Okay. Okay, understood. My second question is, so of course, you mentioned about the NTPC's, new projects and the, this revival and the NCLT projects and other 10,000, but there is no mention of any projects from state GenCos. Like, why is that the case? Are you seeing any state, GenCos projects also in the pipeline?
Yeah, exactly. I think what our government has seen is that, why state government, for example, private sector is coming up. For example, Adani has taken over, Vedanta has taken over, Reliance also is bidding for Lanco Amarkantak. You know, JSW has taken that Orissa project also, the IPP, and JSW has taken over that Mytrah stock . Now, what the government is saying, they want to enhance the basket of this one for the bidders, and that's where, you know, I think this guideline has come just one month before. I have seen in the website of power industry, and it's a clear guideline issue, and they want to push these balance projects also. I've got a list of projects. If required, I can share that separately.

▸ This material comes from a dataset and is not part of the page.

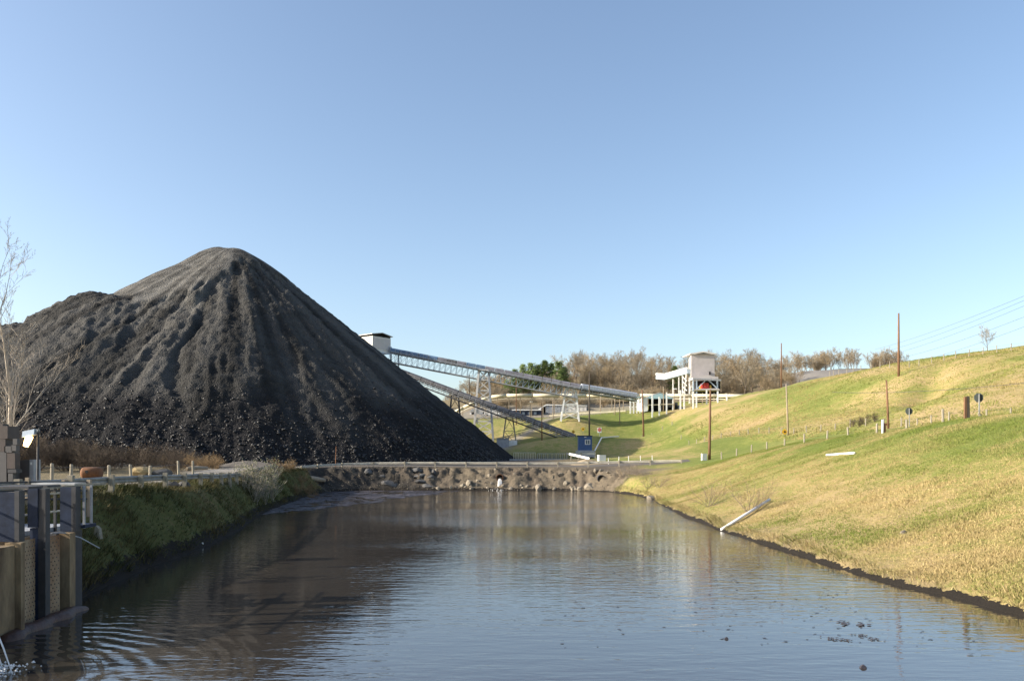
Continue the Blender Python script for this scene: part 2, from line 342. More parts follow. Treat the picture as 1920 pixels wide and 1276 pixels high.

Okay. Maybe I will get in touch with you to get that. Sorry. Actually, my question was regarding state GenCos, like say, Tangedco or APGenco. These state GenCos are not coming up-
Yeah, yeah, exactly. What you are telling is exactly around that. Yeah, they have been prodded by the government to please participate.

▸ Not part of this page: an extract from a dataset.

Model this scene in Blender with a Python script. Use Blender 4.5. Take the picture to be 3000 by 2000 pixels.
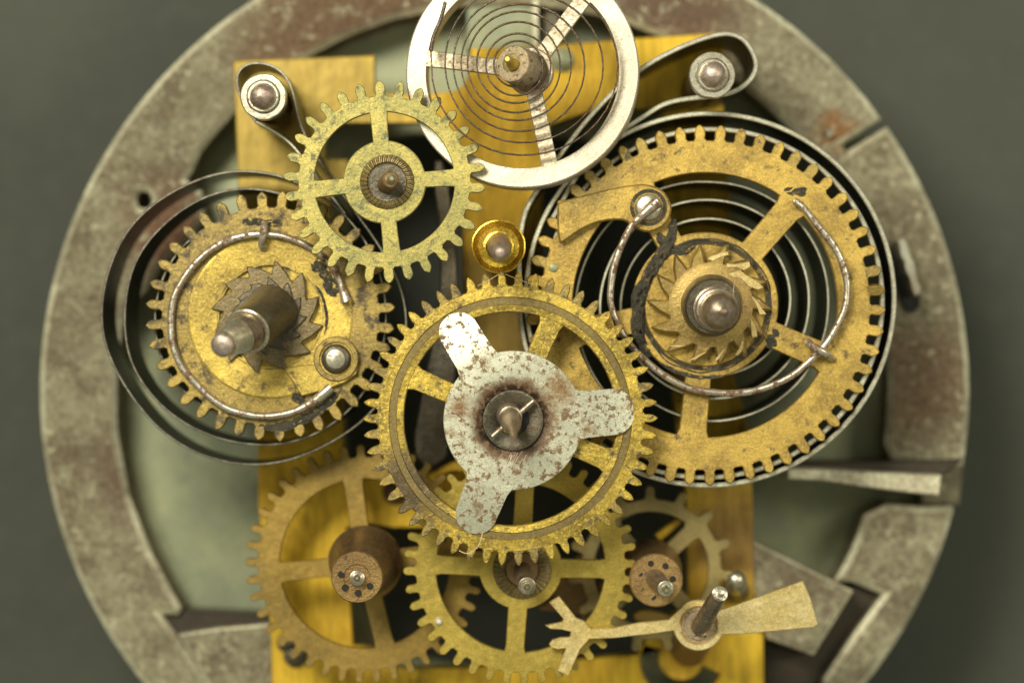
import bpy, math, random
from mathutils import Vector, Matrix, noise
from mathutils.geometry import tessellate_polygon
random.seed(7)
for o in list(bpy.data.objects): bpy.data.objects.remove(o)
SC = bpy.context.scene
COL = SC.collection
SC.unit_settings.scale_length = 0.003       # one unit is about 3 mm
R = math.radians
D = 75.0                                    # camera height over the plane of sharp focus
# ------------------------------------------------------------------ camera
cam = bpy.data.cameras.new('camera'); camo = bpy.data.objects.new('camera', cam); COL.objects.link(camo)
camo.location = (0, 0, D); cam.sensor_width = 360; cam.lens = 900
cam.clip_start = 1; cam.clip_end = 400
cam.dof.use_dof = True; cam.dof.focus_distance = D - 0.25; cam.dof.aperture_fstop = 0.30
SC.camera = camo
# ------------------------------------------------------------------ world and lamps
w = bpy.data.worlds.new('World'); SC.world = w; w.use_nodes = True
w.node_tree.nodes['Background'].inputs[0].default_value = (0.92, 0.92, 0.68, 1)
w.node_tree.nodes['Background'].inputs[1].default_value = 0.31
def lamp(name, loc, target, size, power, color=(1, .96, .80)):
    l = bpy.data.lights.new(name, 'AREA'); l.shape = 'RECTANGLE'; l.size, l.size_y = size; l.energy = power; l.color = color
    o = bpy.data.objects.new(name, l); COL.objects.link(o); o.location = loc
    o.rotation_euler = (Vector(target) - Vector(loc)).to_track_quat('-Z', 'Y').to_euler()
    return o
lamp('key_softbox', (-36, 46, 82), (0, 0, 0), (42, 32), 116000)
lamp('side_softbox', (62, 18, 60), (0, 0, 0), (24, 36), 24000)
SC.view_settings.view_transform = 'Standard'; SC.view_settings.look = 'None'
SC.view_settings.exposure = 0.1; SC.view_settings.gamma = 1
# ------------------------------------------------------------------ placement
def k(z): return (D - z) / D / 100.0         # size of one photo pixel (3000 wide) at height z
def W(u, v, z): return Vector(((u - 1500) * k(z), -(v - 1000) * k(z), z))
# ------------------------------------------------------------------ materials
MATS = {}
def metal(name, a, b, c, spot=None, spot_lo=.6, spot_hi=.68, spot_scale=3., big=.5, fine=5., rough=.4, metallic=.9,
          bump=.25, bdist=.03, stretch=(1, 1, 1), spot_rough=.75, fine_amt=.5, spec=.5, und=0.0, und_scale=1.2, rust=None, rust_scale=1.5, rust_lo=.58, stains=(), grain=.32, gscale=22, gst=False):
    m = bpy.data.materials.new(name); m.use_nodes = True; nt = m.node_tree; N = nt.nodes; L = nt.links
    bs = N['Principled BSDF']
    geo = N.new('ShaderNodeNewGeometry'); mp = N.new('ShaderNodeMapping'); mp.inputs['Scale'].default_value = stretch
    L.new(geo.outputs['Position'], mp.inputs['Vector'])
    def nz(scale, detail=6, r=.6, off=0, src=mp):
        n = N.new('ShaderNodeTexNoise'); n.inputs['Scale'].default_value = scale; n.inputs['Detail'].default_value = detail
        n.inputs['Roughness'].default_value = r
        if off:
            ad = N.new('ShaderNodeVectorMath'); ad.inputs[1].default_value = (off, off * 1.7, off * .3); L.new(src.outputs[0], ad.inputs[0]); L.new(ad.outputs[0], n.inputs['Vector'])
        else: L.new(src.outputs[0], n.inputs['Vector'])
        return n.outputs['Fac']
    def rng(s, lo, hi, o0=0., o1=1.):
        if lo > hi: lo, hi, o0, o1 = hi, lo, o1, o0
        r = N.new('ShaderNodeMapRange'); r.interpolation_type = 'SMOOTHSTEP'
        for i, x in enumerate((lo, hi, o0, o1)): r.inputs[i + 1].default_value = x
        L.new(s, r.inputs[0]); return r.outputs[0]
    def mix(f, x, y):
        q = N.new('ShaderNodeMix'); q.data_type = 'RGBA'
        L.new(f, q.inputs[0])
        for i, val in ((6, x), (7, y)):
            if isinstance(val, tuple): q.inputs[i].default_value = (*val, 1)
            else: L.new(val, q.inputs[i])
        return q.outputs[2]
    n1 = nz(big, 5, .6); n2 = nz(fine, 8, .7, 3.1)
    col = mix(rng(n1, .38, .62), a, b)
    col = mix(rng(n2, .45, .72, 0, fine_amt), col, c)
    rg = N.new('ShaderNodeMath'); rg.operation = 'MULTIPLY_ADD'; L.new(n2, rg.inputs[0]); rg.inputs[1].default_value = .35; rg.inputs[2].default_value = rough - .17
    ro = rg.outputs[0]; me = None
    if rust:
        f = rng(nz(rust_scale, 9, .75, 11.3, geo), rust_lo, rust_lo + .1)
        f2 = N.new('ShaderNodeMath'); f2.operation = 'MULTIPLY'; L.new(f, f2.inputs[0]); f2.inputs[1].default_value = .85
        col = mix(f2.outputs[0], col, rust)
    for (sx, sy, sz, r0, r1, amp, sc, scol) in stains:      # worn-in stain around a place: solid inside r0, gone by r1, ragged by noise
        dn = N.new('ShaderNodeVectorMath'); dn.operation = 'DISTANCE'; L.new(geo.outputs['Position'], dn.inputs[0]); dn.inputs[1].default_value = (sx, sy, sz)
        ad = N.new('ShaderNodeMath'); ad.operation = 'MULTIPLY_ADD'; L.new(nz(sc, 9, .75, 4.4 + r1, geo), ad.inputs[0]); ad.inputs[1].default_value = -amp; L.new(dn.outputs['Value'], ad.inputs[2])
        col = mix(rng(ad.outputs[0], r1 - amp * .5, r0 - amp * .5), col, scol)
    if spot:
        f = rng(nz(spot_scale, 9, .72, 7.7, geo), spot_lo, spot_hi)
        col = mix(f, col, spot)
        q = N.new('ShaderNodeMix'); L.new(f, q.inputs[0]); L.new(ro, q.inputs[2]); q.inputs[3].default_value = spot_rough; ro = q.outputs[0]
        q = N.new('ShaderNodeMapRange'); L.new(f, q.inputs[0]); q.inputs[3].default_value = metallic; q.inputs[4].default_value = metallic * .3; me = q.outputs[0]
    if grain:
        gv = N.new('ShaderNodeVectorMath'); gv.operation = 'SCALE'; L.new(col, gv.inputs[0])
        L.new(rng(nz(gscale, 5, .75, 2.2, mp if gst else geo), .3, .7, 1 - grain, 1 + grain * .8), gv.inputs['Scale']); col = gv.outputs[0]
    L.new(col, bs.inputs['Base Color']); L.new(ro, bs.inputs['Roughness'])
    if me: L.new(me, bs.inputs['Metallic'])
    else: bs.inputs['Metallic'].default_value = metallic
    bs.inputs['Specular IOR Level'].default_value = spec
    bp = N.new('ShaderNodeBump'); bp.inputs['Strength'].default_value = bump; bp.inputs['Distance'].default_value = bdist
    L.new(n2, bp.inputs['Height'])
    last = bp
    if und:
        b2 = N.new('ShaderNodeBump'); b2.inputs['Strength'].default_value = 1; b2.inputs['Distance'].default_value = und
        L.new(nz(und_scale, 3, .5, 21., geo), b2.inputs['Height']); L.new(bp.outputs[0], b2.inputs['Normal']); last = b2
    L.new(last.outputs[0], bs.inputs['Normal'])
    MATS[name] = m; return m
M_patina = metal('greenish_patina_brass', (.46, .385, .12), (.30, .275, .10), (.58, .46, .13), spot=(.17, .17, .09), spot_lo=.50, spot_hi=.66, spot_scale=4.2, big=.9, fine=11, rough=.5, metallic=.75, und=.03, und_scale=.8, fine_amt=.8, bump=.45)
M_warm = metal('worn_warm_brass', (.60, .41, .10), (.35, .235, .065), (.72, .50, .13), spot=(.12, .085, .045), spot_lo=.54, spot_hi=.68, spot_scale=2.4, big=.85, fine=9, rough=.48, metallic=.78, und=.03, und_scale=.8, bump=.5, fine_amt=.7, stains=((2.3, 4.6, -.7, .2, 1.6, 2.2, 1.4, (.25, .18, .06)), (5.8, 1.1, -.5, .6, 1.35, .8, 2.5, (.30, .19, .07))))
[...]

Oh, you mean okay. I understand.
Yeah, that is the... They issued a circular. They issued a specific circular for that.
Okay, sir. I will, you know, get in touch with you. Thank you so much.
Oh, if required, I will send you that.
Sure. Okay.
Thank you. A reminder to participants that you may press star and one to ask questions. As there are no further questions, I would now like to hand the conference over to the management for closing comments. I would now like to hand the conference over to the management for closing comments. I would now like to hand the conference over to Mr. Prasheel Gandhi for closing comments. On behalf of Nirmal Bang, that concludes this conference. Thank you for joining us, and you may now disconnect your line.